Exercise aim:
Exactly reproduce the lines that follow.

**** Provided material

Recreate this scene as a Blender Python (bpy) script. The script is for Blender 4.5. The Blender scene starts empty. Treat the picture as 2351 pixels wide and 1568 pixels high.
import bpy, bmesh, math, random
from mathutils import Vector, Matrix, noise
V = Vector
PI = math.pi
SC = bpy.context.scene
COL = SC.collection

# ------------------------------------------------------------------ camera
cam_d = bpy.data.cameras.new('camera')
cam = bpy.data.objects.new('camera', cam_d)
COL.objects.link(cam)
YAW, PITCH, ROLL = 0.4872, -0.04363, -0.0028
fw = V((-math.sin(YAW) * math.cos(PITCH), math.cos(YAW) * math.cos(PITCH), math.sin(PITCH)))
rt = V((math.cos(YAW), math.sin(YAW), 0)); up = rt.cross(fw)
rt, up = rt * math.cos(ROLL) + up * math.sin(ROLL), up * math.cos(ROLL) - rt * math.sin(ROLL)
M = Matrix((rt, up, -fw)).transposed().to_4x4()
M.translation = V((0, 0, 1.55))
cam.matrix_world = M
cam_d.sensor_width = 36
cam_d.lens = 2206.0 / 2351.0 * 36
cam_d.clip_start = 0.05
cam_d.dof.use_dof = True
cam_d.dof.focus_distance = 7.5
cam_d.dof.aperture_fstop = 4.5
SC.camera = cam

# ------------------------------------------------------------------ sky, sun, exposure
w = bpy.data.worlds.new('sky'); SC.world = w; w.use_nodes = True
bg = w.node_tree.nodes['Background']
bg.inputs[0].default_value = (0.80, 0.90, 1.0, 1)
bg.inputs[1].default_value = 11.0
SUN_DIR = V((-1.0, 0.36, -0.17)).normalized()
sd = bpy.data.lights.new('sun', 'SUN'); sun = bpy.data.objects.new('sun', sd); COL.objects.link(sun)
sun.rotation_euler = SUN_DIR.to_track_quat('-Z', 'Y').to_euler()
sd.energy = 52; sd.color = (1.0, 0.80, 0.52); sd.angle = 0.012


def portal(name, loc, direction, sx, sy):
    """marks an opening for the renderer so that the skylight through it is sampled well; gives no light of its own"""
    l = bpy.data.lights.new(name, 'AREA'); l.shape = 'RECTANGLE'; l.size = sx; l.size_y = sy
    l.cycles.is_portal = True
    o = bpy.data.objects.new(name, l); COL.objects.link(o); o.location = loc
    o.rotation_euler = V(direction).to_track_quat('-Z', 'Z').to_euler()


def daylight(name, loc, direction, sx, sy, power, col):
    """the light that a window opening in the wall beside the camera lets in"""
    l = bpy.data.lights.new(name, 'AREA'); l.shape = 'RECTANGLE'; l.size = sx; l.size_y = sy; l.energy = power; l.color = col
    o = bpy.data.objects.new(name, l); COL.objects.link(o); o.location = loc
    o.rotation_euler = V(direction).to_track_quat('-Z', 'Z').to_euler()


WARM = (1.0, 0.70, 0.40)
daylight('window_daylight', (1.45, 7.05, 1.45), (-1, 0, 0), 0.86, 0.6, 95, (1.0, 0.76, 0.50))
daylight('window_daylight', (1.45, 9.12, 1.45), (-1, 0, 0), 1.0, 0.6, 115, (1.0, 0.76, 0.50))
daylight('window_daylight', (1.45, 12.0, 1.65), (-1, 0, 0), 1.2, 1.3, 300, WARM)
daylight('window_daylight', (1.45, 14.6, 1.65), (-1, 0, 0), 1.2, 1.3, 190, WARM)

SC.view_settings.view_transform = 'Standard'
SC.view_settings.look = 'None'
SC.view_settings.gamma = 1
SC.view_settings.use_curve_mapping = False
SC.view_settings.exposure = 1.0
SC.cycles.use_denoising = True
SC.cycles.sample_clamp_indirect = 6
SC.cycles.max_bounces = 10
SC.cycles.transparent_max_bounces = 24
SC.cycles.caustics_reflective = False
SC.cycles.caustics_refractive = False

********

Written response:
Recreate this scene as a Blender Python (bpy) script. The script is for Blender 4.5. The Blender scene starts empty. Treat the picture as 2351 pixels wide and 1568 pixels high.
import bpy, bmesh, math, random
from mathutils import Vector, Matrix, noise
V = Vector
PI = math.pi
SC = bpy.context.scene
COL = SC.collection

# ------------------------------------------------------------------ camera
cam_d = bpy.data.cameras.new('camera')
cam = bpy.data.objects.new('camera', cam_d)
COL.objects.link(cam)
YAW, PITCH, ROLL = 0.4872, -0.04363, -0.0028
fw = V((-math.sin(YAW) * math.cos(PITCH), math.cos(YAW) * math.cos(PITCH), math.sin(PITCH)))
rt = V((math.cos(YAW), math.sin(YAW), 0)); up = rt.cross(fw)
rt, up = rt * math.cos(ROLL) + up * math.sin(ROLL), up * math.cos(ROLL) - rt * math.sin(ROLL)
M = Matrix((rt, up, -fw)).transposed().to_4x4()
M.translation = V((0, 0, 1.55))
cam.matrix_world = M
cam_d.sensor_width = 36
cam_d.lens = 2206.0 / 2351.0 * 36
cam_d.clip_start = 0.05
cam_d.dof.use_dof = True
cam_d.dof.focus_distance = 7.5
cam_d.dof.aperture_fstop = 4.5
SC.camera = cam

# ------------------------------------------------------------------ sky, sun, exposure
w = bpy.data.worlds.new('sky'); SC.world = w; w.use_nodes = True
bg = w.node_tree.nodes['Background']
bg.inputs[0].default_value = (0.80, 0.90, 1.0, 1)
bg.inputs[1].default_value = 11.0
SUN_DIR = V((-1.0, 0.36, -0.17)).normalized()
sd = bpy.data.lights.new('sun', 'SUN'); sun = bpy.data.objects.new('sun', sd); COL.objects.link(sun)
sun.rotation_euler = SUN_DIR.to_track_quat('-Z', 'Y').to_euler()
sd.energy = 52; sd.color = (1.0, 0.80, 0.52); sd.angle = 0.012


def portal(name, loc, direction, sx, sy):
    """marks an opening for the renderer so that the skylight through it is sampled well; gives no light of its own"""
    l = bpy.data.lights.new(name, 'AREA'); l.shape = 'RECTANGLE'; l.size = sx; l.size_y = sy
    l.cycles.is_portal = True
    o = bpy.data.objects.new(name, l); COL.objects.link(o); o.location = loc
    o.rotation_euler = V(direction).to_track_quat('-Z', 'Z').to_euler()


def daylight(name, loc, direction, sx, sy, power, col):
    """the light that a window opening in the wall beside the camera lets in"""
    l = bpy.data.lights.new(name, 'AREA'); l.shape = 'RECTANGLE'; l.size = sx; l.size_y = sy; l.energy = power; l.color = col
    o = bpy.data.objects.new(name, l); COL.objects.link(o); o.location = loc
    o.rotation_euler = V(direction).to_track_quat('-Z', 'Z').to_euler()


WARM = (1.0, 0.70, 0.40)
daylight('window_daylight', (1.45, 7.05, 1.45), (-1, 0, 0), 0.86, 0.6, 95, (1.0, 0.76, 0.50))
daylight('window_daylight', (1.45, 9.12, 1.45), (-1, 0, 0), 1.0, 0.6, 115, (1.0, 0.76, 0.50))
daylight('window_daylight', (1.45, 12.0, 1.65), (-1, 0, 0), 1.2, 1.3, 300, WARM)
daylight('window_daylight', (1.45, 14.6, 1.65), (-1, 0, 0), 1.2, 1.3, 190, WARM)

SC.view_settings.view_transform = 'Standard'
SC.view_settings.look = 'None'
SC.view_settings.gamma = 1
SC.view_settings.use_curve_mapping = False
SC.view_settings.exposure = 1.0
SC.cycles.use_denoising = True
SC.cycles.sample_clamp_indirect = 6
SC.cycles.max_bounces = 10
SC.cycles.transparent_max_bounces = 24
SC.cycles.caustics_reflective = False
SC.cycles.caustics_refractive = False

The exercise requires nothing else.